— Short exercise —
Return, word for word, every line that follows.

— START OF Collected data —

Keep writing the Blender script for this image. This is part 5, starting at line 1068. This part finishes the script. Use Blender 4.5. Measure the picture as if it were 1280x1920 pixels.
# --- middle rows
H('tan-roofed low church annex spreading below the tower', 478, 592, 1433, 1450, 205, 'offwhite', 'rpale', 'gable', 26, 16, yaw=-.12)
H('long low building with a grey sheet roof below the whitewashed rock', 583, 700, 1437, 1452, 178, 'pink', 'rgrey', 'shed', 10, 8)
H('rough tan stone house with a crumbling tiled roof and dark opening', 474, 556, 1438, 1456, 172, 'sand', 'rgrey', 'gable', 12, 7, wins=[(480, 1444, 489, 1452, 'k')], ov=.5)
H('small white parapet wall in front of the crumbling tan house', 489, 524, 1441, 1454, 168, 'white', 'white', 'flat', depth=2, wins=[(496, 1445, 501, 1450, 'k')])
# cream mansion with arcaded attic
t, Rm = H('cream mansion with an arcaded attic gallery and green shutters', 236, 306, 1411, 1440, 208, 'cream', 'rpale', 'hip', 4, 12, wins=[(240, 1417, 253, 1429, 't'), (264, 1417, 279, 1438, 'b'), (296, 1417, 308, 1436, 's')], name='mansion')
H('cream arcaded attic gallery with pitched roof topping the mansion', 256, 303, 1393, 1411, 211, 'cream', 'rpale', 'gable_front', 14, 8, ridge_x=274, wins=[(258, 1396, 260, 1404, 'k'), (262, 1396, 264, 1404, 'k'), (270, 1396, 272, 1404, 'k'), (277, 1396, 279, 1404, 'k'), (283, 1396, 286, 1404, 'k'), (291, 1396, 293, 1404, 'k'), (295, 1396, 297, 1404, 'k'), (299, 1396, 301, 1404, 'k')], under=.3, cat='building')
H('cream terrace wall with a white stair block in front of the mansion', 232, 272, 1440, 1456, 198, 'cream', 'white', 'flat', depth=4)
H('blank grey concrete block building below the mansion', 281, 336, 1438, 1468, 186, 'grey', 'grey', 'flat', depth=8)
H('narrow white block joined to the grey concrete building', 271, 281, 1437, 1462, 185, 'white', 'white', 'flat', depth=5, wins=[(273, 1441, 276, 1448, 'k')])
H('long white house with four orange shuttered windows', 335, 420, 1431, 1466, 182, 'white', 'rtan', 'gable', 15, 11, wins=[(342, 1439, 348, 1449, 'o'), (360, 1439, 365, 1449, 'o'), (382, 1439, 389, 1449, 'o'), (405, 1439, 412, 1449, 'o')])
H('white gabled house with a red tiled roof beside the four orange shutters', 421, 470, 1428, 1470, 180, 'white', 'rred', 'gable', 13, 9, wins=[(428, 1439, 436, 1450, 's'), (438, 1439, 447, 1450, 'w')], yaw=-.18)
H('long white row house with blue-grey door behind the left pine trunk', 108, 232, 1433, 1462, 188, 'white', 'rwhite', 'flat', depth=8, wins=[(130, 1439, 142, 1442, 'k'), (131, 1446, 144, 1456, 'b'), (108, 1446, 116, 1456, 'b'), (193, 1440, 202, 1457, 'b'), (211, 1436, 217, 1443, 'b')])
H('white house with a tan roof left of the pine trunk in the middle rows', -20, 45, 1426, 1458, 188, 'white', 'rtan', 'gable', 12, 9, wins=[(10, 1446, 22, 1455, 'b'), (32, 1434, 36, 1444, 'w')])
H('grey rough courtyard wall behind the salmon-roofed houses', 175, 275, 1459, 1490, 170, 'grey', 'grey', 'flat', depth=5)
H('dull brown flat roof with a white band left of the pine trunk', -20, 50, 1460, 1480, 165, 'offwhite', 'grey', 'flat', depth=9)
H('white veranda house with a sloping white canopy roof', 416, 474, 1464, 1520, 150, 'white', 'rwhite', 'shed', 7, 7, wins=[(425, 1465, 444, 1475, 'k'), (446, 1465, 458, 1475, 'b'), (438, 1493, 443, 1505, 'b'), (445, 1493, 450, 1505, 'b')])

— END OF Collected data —

— Reply to the task —
Keep writing the Blender script for this image. This is part 5, starting at line 1068. This part finishes the script. Use Blender 4.5. Measure the picture as if it were 1280x1920 pixels.
# --- middle rows
H('tan-roofed low church annex spreading below the tower', 478, 592, 1433, 1450, 205, 'offwhite', 'rpale', 'gable', 26, 16, yaw=-.12)
H('long low building with a grey sheet roof below the whitewashed rock', 583, 700, 1437, 1452, 178, 'pink', 'rgrey', 'shed', 10, 8)
H('rough tan stone house with a crumbling tiled roof and dark opening', 474, 556, 1438, 1456, 172, 'sand', 'rgrey', 'gable', 12, 7, wins=[(480, 1444, 489, 1452, 'k')], ov=.5)
H('small white parapet wall in front of the crumbling tan house', 489, 524, 1441, 1454, 168, 'white', 'white', 'flat', depth=2, wins=[(496, 1445, 501, 1450, 'k')])
# cream mansion with arcaded attic
t, Rm = H('cream mansion with an arcaded attic gallery and green shutters', 236, 306, 1411, 1440, 208, 'cream', 'rpale', 'hip', 4, 12, wins=[(240, 1417, 253, 1429, 't'), (264, 1417, 279, 1438, 'b'), (296, 1417, 308, 1436, 's')], name='mansion')
H('cream arcaded attic gallery with pitched roof topping the mansion', 256, 303, 1393, 1411, 211, 'cream', 'rpale', 'gable_front', 14, 8, ridge_x=274, wins=[(258, 1396, 260, 1404, 'k'), (262, 1396, 264, 1404, 'k'), (270, 1396, 272, 1404, 'k'), (277, 1396, 279, 1404, 'k'), (283, 1396, 286, 1404, 'k'), (291, 1396, 293, 1404, 'k'), (295, 1396, 297, 1404, 'k'), (299, 1396, 301, 1404, 'k')], under=.3, cat='building')
H('cream terrace wall with a white stair block in front of the mansion', 232, 272, 1440, 1456, 198, 'cream', 'white', 'flat', depth=4)
H('blank grey concrete block building below the mansion', 281, 336, 1438, 1468, 186, 'grey', 'grey', 'flat', depth=8)
H('narrow white block joined to the grey concrete building', 271, 281, 1437, 1462, 185, 'white', 'white', 'flat', depth=5, wins=[(273, 1441, 276, 1448, 'k')])
H('long white house with four orange shuttered windows', 335, 420, 1431, 1466, 182, 'white', 'rtan', 'gable', 15, 11, wins=[(342, 1439, 348, 1449, 'o'), (360, 1439, 365, 1449, 'o'), (382, 1439, 389, 1449, 'o'), (405, 1439, 412, 1449, 'o')])
H('white gabled house with a red tiled roof beside the four orange shutters', 421, 470, 1428, 1470, 180, 'white', 'rred', 'gable', 13, 9, wins=[(428, 1439, 436, 1450, 's'), (438, 1439, 447, 1450, 'w')], yaw=-.18)
H('long white row house with blue-grey door behind the left pine trunk', 108, 232, 1433, 1462, 188, 'white', 'rwhite', 'flat', depth=8, wins=[(130, 1439, 142, 1442, 'k'), (131, 1446, 144, 1456, 'b'), (108, 1446, 116, 1456, 'b'), (193, 1440, 202, 1457, 'b'), (211, 1436, 217, 1443, 'b')])
H('white house with a tan roof left of the pine trunk in the middle rows', -20, 45, 1426, 1458, 188, 'white', 'rtan', 'gable', 12, 9, wins=[(10, 1446, 22, 1455, 'b'), (32, 1434, 36, 1444, 'w')])
H('grey rough courtyard wall behind the salmon-roofed houses', 175, 275, 1459, 1490, 170, 'grey', 'grey', 'flat', depth=5)
H('dull brown flat roof with a white band left of the pine trunk', -20, 50, 1460, 1480, 165, 'offwhite', 'grey', 'flat', depth=9)
H('white veranda house with a sloping white canopy roof', 416, 474, 1464, 1520, 150, 'white', 'rwhite', 'shed', 7, 7, wins=[(425, 1465, 444, 1475, 'k'), (446, 1465, 458, 1475, 'b'), (438, 1493, 443, 1505, 'b'), (445, 1493, 450, 1505, 'b')])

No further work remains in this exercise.